***** SUPPLIED ENTRIES *****
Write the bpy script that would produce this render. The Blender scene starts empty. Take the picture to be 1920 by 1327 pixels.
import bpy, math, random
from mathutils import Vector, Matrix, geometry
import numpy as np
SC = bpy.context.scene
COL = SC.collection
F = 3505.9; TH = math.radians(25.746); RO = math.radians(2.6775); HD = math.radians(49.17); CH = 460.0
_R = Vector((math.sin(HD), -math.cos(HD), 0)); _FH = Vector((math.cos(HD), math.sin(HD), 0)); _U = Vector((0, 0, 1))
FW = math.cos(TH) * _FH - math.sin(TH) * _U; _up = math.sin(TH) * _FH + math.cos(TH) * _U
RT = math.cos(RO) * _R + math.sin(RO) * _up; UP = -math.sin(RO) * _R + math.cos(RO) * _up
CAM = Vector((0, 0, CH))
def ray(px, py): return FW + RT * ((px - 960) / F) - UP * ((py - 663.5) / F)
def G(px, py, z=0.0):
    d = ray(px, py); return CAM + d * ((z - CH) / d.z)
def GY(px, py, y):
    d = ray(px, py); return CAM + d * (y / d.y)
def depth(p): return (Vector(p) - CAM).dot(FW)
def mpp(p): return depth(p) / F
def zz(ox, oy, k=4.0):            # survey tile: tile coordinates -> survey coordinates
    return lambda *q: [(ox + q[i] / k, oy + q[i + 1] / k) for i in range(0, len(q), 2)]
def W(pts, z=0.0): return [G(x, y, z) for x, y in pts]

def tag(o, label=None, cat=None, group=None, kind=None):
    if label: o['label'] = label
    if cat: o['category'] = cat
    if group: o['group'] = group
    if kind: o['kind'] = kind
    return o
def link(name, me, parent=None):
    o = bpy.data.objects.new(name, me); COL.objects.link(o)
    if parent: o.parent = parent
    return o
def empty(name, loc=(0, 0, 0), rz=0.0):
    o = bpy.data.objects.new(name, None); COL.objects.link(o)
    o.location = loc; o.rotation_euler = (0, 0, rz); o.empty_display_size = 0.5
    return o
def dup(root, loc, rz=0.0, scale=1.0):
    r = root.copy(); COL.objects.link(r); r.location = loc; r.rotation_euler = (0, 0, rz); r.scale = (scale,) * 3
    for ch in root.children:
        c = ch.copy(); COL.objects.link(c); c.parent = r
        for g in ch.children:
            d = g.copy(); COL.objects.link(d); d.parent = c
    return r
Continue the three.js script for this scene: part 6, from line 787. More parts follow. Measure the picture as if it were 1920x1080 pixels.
*****
• [PROBLEM DETAILS] Reproduce the material exactly, with every line intact.

• [ANSWER FOR THIS EXERCISE]
Write the bpy script that would produce this render. The Blender scene starts empty. Take the picture to be 1920 by 1327 pixels.
import bpy, math, random
from mathutils import Vector, Matrix, geometry
import numpy as np
SC = bpy.context.scene
COL = SC.collection
F = 3505.9; TH = math.radians(25.746); RO = math.radians(2.6775); HD = math.radians(49.17); CH = 460.0
_R = Vector((math.sin(HD), -math.cos(HD), 0)); _FH = Vector((math.cos(HD), math.sin(HD), 0)); _U = Vector((0, 0, 1))
FW = math.cos(TH) * _FH - math.sin(TH) * _U; _up = math.sin(TH) * _FH + math.cos(TH) * _U
RT = math.cos(RO) * _R + math.sin(RO) * _up; UP = -math.sin(RO) * _R + math.cos(RO) * _up
CAM = Vector((0, 0, CH))
def ray(px, py): return FW + RT * ((px - 960) / F) - UP * ((py - 663.5) / F)
def G(px, py, z=0.0):
    d = ray(px, py); return CAM + d * ((z - CH) / d.z)
def GY(px, py, y):
    d = ray(px, py); return CAM + d * (y / d.y)
def depth(p): return (Vector(p) - CAM).dot(FW)
def mpp(p): return depth(p) / F
def zz(ox, oy, k=4.0):            # survey tile: tile coordinates -> survey coordinates
    return lambda *q: [(ox + q[i] / k, oy + q[i + 1] / k) for i in range(0, len(q), 2)]
def W(pts, z=0.0): return [G(x, y, z) for x, y in pts]

def tag(o, label=None, cat=None, group=None, kind=None):
    if label: o['label'] = label
    if cat: o['category'] = cat
    if group: o['group'] = group
    if kind: o['kind'] = kind
    return o
def link(name, me, parent=None):
    o = bpy.data.objects.new(name, me); COL.objects.link(o)
    if parent: o.parent = parent
    return o
def empty(name, loc=(0, 0, 0), rz=0.0):
    o = bpy.data.objects.new(name, None); COL.objects.link(o)
    o.location = loc; o.rotation_euler = (0, 0, rz); o.empty_display_size = 0.5
    return o
def dup(root, loc, rz=0.0, scale=1.0):
    r = root.copy(); COL.objects.link(r); r.location = loc; r.rotation_euler = (0, 0, rz); r.scale = (scale,) * 3
    for ch in root.children:
        c = ch.copy(); COL.objects.link(c); c.parent = r
        for g in ch.children:
            d = g.copy(); COL.objects.link(d); d.parent = c
    return r
Continue the three.js script for this scene: part 6, from line 787. More parts follow. Measure the picture as if it were 1920x1080 pixels.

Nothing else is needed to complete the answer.